- **WRITTEN PROBLEM**: Among the entries that follow, locate the line with "What Blender Python" and the line with "from mathutils import Matrix, Vector". Output those lines and all lines in between, exactly, minus the pictures.

START RECORD EXCERPTS

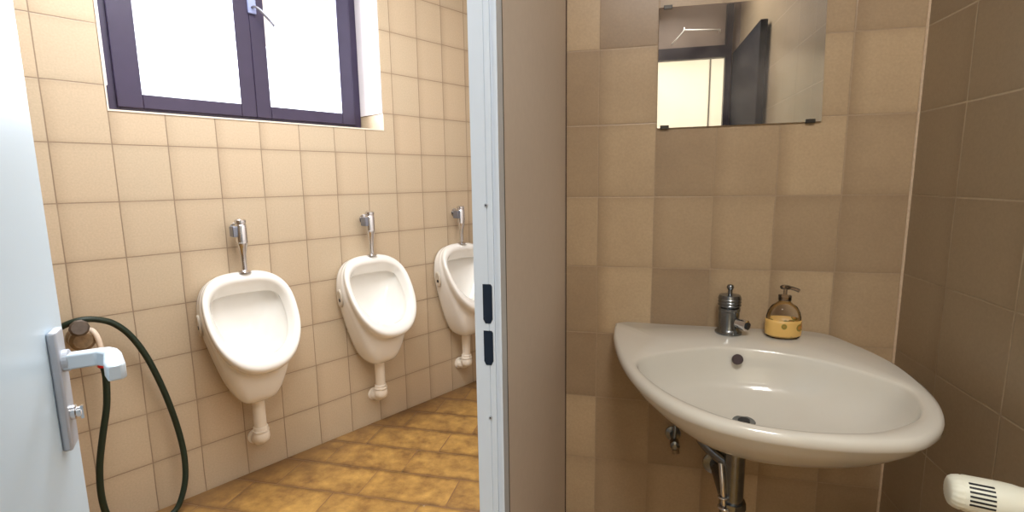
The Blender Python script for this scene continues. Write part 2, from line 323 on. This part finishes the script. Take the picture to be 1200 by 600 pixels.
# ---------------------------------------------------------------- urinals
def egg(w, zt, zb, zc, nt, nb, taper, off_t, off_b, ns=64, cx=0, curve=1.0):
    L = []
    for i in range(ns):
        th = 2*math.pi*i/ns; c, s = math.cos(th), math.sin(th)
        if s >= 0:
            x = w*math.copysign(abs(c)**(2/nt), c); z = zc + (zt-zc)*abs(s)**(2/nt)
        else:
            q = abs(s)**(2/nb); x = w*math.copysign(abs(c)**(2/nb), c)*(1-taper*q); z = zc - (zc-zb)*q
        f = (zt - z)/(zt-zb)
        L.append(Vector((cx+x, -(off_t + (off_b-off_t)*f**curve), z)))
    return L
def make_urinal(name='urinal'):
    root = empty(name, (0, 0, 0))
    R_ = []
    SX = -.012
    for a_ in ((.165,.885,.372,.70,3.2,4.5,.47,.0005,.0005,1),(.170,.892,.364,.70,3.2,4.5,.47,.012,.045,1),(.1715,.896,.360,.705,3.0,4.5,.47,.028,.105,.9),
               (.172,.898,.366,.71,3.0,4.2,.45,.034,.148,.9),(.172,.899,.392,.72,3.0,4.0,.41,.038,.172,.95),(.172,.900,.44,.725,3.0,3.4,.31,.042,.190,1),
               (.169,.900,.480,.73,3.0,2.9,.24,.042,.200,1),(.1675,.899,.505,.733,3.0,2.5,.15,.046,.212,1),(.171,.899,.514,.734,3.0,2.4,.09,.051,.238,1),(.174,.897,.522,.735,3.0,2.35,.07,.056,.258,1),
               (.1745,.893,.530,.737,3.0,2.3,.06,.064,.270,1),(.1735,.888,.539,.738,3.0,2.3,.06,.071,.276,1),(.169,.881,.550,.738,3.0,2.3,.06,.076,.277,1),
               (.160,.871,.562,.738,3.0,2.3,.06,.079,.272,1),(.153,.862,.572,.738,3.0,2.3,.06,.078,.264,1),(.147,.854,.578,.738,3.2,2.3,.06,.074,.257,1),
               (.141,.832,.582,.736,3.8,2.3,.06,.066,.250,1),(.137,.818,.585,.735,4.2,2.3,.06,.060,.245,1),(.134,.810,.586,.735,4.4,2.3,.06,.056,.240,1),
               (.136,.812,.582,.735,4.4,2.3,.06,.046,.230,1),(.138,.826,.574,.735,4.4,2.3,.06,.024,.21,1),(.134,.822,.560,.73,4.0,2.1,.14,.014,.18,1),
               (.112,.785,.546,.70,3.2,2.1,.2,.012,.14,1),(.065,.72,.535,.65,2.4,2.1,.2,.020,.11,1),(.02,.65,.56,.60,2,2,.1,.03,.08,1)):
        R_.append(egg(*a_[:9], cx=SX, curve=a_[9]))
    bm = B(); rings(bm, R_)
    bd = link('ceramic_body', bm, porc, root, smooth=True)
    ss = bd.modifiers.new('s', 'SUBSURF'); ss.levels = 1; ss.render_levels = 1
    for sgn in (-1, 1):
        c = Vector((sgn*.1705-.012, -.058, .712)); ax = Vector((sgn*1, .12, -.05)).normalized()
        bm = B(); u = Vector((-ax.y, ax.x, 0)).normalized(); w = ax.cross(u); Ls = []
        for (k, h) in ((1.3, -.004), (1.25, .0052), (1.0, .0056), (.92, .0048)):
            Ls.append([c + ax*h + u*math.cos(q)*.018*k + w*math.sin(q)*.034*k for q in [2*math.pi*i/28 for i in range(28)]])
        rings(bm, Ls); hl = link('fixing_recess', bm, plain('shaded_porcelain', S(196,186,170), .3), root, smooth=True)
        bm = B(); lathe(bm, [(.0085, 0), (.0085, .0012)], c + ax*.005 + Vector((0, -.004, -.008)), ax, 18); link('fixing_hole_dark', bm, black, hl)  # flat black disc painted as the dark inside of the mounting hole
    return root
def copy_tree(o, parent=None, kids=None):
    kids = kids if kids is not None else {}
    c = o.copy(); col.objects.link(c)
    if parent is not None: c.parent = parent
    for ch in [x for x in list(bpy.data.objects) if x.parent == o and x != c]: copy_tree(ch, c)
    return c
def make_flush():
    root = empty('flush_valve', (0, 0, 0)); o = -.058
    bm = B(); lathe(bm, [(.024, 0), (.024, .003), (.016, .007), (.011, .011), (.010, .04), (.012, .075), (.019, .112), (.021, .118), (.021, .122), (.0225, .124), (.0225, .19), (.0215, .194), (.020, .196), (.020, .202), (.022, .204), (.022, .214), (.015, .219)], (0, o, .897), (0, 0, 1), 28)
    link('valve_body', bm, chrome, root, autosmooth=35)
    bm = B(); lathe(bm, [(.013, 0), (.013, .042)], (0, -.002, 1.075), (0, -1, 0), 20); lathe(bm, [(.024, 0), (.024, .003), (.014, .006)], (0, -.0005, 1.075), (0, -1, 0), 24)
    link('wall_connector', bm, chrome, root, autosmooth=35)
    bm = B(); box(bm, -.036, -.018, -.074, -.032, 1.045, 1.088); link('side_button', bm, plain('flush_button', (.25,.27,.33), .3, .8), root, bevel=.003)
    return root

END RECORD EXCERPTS
START RECORD EXCERPTS

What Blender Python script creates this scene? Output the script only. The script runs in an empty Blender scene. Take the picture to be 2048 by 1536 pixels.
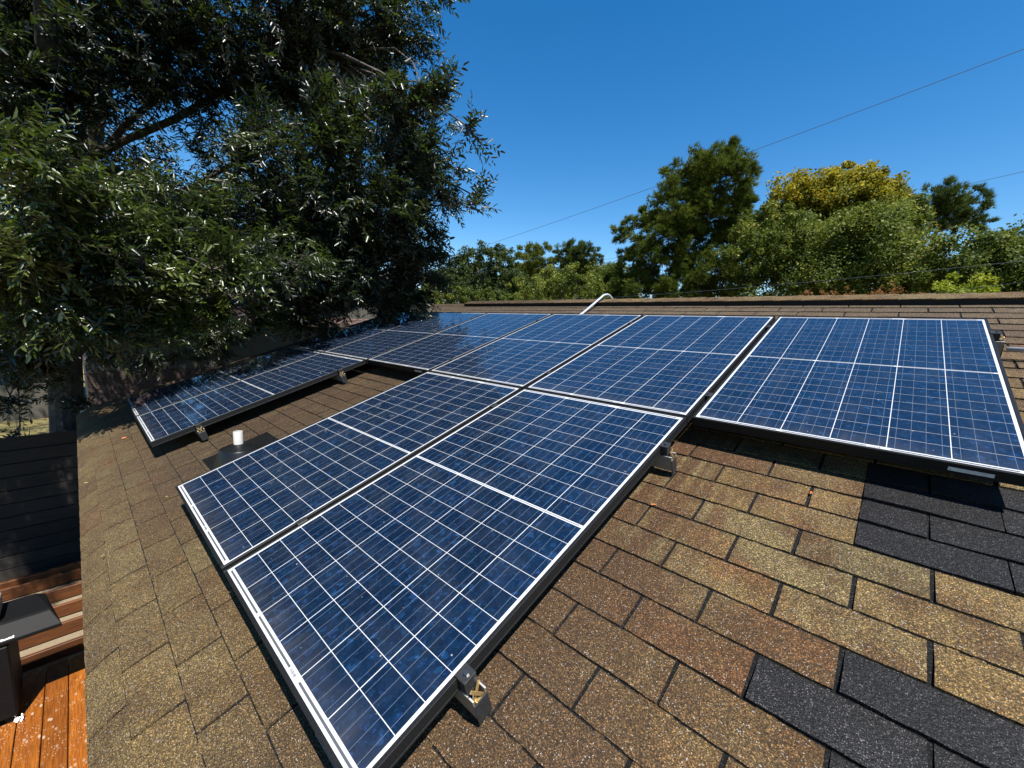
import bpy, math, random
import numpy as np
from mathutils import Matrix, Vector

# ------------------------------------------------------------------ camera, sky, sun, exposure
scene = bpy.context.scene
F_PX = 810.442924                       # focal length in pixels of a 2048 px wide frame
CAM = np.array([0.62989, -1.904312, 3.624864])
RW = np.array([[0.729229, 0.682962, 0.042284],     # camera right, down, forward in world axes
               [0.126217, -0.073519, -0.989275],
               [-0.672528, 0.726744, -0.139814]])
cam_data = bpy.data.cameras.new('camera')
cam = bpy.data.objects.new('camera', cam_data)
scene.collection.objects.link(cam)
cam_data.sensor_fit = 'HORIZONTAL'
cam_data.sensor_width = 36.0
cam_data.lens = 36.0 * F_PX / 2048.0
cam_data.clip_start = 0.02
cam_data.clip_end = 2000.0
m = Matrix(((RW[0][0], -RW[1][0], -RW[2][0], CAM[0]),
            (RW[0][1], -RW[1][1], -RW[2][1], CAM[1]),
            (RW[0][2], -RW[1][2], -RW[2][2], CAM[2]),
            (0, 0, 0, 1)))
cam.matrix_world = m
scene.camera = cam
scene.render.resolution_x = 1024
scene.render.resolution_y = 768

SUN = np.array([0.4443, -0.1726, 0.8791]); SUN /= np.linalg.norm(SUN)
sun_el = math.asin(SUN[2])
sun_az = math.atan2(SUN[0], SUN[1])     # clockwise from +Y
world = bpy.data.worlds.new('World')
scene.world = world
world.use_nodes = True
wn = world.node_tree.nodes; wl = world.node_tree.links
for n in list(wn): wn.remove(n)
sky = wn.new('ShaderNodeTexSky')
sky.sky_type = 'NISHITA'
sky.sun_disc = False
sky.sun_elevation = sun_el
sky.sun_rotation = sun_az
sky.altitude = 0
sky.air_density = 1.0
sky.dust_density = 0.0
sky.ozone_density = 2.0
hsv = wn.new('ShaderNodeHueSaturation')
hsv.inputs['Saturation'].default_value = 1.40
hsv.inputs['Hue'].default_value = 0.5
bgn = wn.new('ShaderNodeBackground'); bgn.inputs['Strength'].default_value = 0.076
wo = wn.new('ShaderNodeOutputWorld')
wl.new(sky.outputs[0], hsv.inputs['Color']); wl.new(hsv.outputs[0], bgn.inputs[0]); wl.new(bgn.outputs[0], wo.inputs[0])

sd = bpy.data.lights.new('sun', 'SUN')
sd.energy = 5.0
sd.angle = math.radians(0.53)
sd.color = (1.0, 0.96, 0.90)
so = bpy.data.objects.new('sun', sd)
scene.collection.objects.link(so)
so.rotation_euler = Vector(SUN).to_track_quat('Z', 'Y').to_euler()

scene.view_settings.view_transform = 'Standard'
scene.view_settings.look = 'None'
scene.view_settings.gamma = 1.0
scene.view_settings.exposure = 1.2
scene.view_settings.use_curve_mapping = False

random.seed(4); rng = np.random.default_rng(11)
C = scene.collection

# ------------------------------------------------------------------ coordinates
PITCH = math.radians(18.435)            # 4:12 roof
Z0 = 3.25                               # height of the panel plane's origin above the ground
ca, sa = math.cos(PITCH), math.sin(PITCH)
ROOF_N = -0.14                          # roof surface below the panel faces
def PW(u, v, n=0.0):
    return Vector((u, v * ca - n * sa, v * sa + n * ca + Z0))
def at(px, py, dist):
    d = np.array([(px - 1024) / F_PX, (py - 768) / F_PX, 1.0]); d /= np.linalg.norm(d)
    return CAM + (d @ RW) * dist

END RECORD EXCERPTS

- **TASK ANSWER**:
What Blender Python script creates this scene? Output the script only. The script runs in an empty Blender scene. Take the picture to be 2048 by 1536 pixels.
import bpy, math, random
import numpy as np
from mathutils import Matrix, Vector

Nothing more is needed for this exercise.